Les exploitants bénéficient de dérogations au droit du travail qui permettent des conditions de travail très précaires. « Faire dormir un berger dans une tente pendant plusieurs semaines, c’est autorisé par la loi ! », raconte par exemple Damien.
Dans son atelier, Lison partage son expérience. Un jour, un éleveur lui a lancé : « Faudrait quand même pas que tu me coûtes plus qu’une botte de foin ! » Des propos qui symbolisent pour elle la perception qu’ont les exploitants de leurs salariés : « Du prix du foin à l’achat d’un tracteur, les exploitants n’ont pas de prise sur leurs charges. Leur variable d’ajustement, c’est le coût de notre travail. »

L’achat et le dressage des chiens font partie des coûts à la charge des bergers.
© David Richard / Reporterre
Lison aborde aussi le combat du syndicat pour des indemnités d’équipement. Les vêtements, les chaussures mais aussi la nourriture et le dressage des chiens, à la fois compagnons et outils de travail, sont à la charge des bergers.
Ajoutez à cela l’achat d’une voiture, son entretien et le carburant. « Ça me coûte au moins 2 500 euros par an », dit Marion, bergère sur le Larzac et dans les Alpes. Seules quelques conventions départementales obligent les éleveurs à verser 50 euros par mois.

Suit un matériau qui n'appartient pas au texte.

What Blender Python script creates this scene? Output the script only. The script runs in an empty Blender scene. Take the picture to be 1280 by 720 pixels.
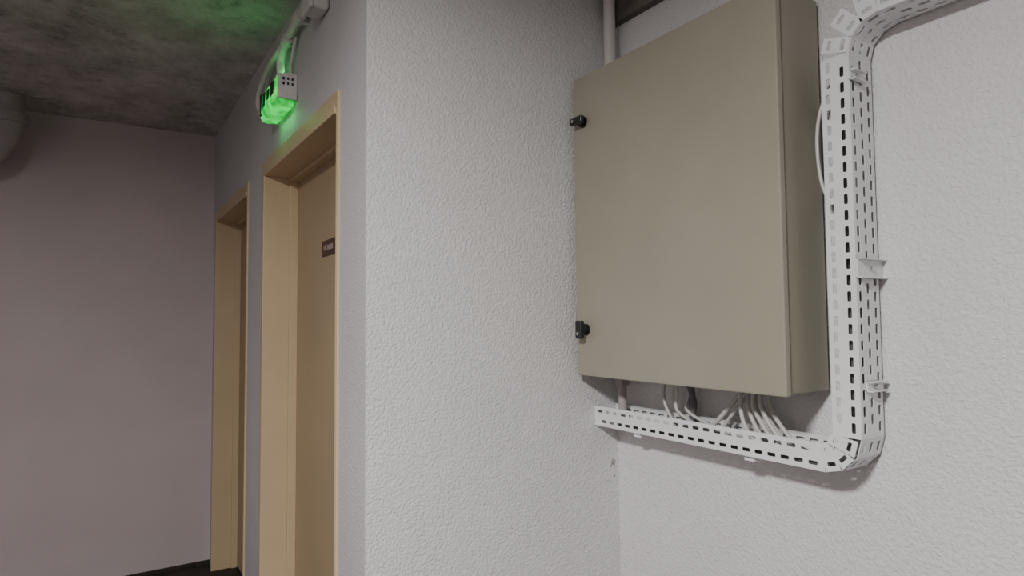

Le Code du travail stipule pourtant que les employeurs doivent payer les équipements nécessaires à la réalisation du travail.

« On est très seul face à nos employeurs », raconte Lison. Un isolement auquel veut parer le syndicat.
© David Richard / Reporterre
Face à cette situation « moyenâgeuse », le syndicat, lancé dès 2013 en Isère, veut sortir les gardiens de leur isolement. Pour Lisa qui débute dans le métier, ces rencontres lui « redonne de l’énergie, dit-elle. Le milieu agricole c’est dur, mais là je vois qu’on peut se battre pour nos droits. »
Le SGT–CGT a obtenu des avancées dans des territoires pastoraux comme l’Ariège et les Hautes-Alpes, comme ces primes d’équipement de 50 euros minimum, mais le collectif réclame surtout une convention collective au niveau national qui protégerait tous les gardiens de troupeaux. Il y a quatre ans, des discussions ont été amorcées avec la FNSEA, sans résultat.
Le syndicat majoritaire d’exploitants « bloque sans cesse les discussions », affirme Damien « et les autres, comme la Confédération Paysanne, participent à invisibiliser notre lutte », estime-t-il. Pour autant, la mobilisation n’est pas à l’arrêt. « Pour le premier weekend Massif Attaque, on était 40. Trois ans plus tard, on est 150 » compte Damien. Le signe, pour lui, d’un mouvement « qui prend de l’ampleur ».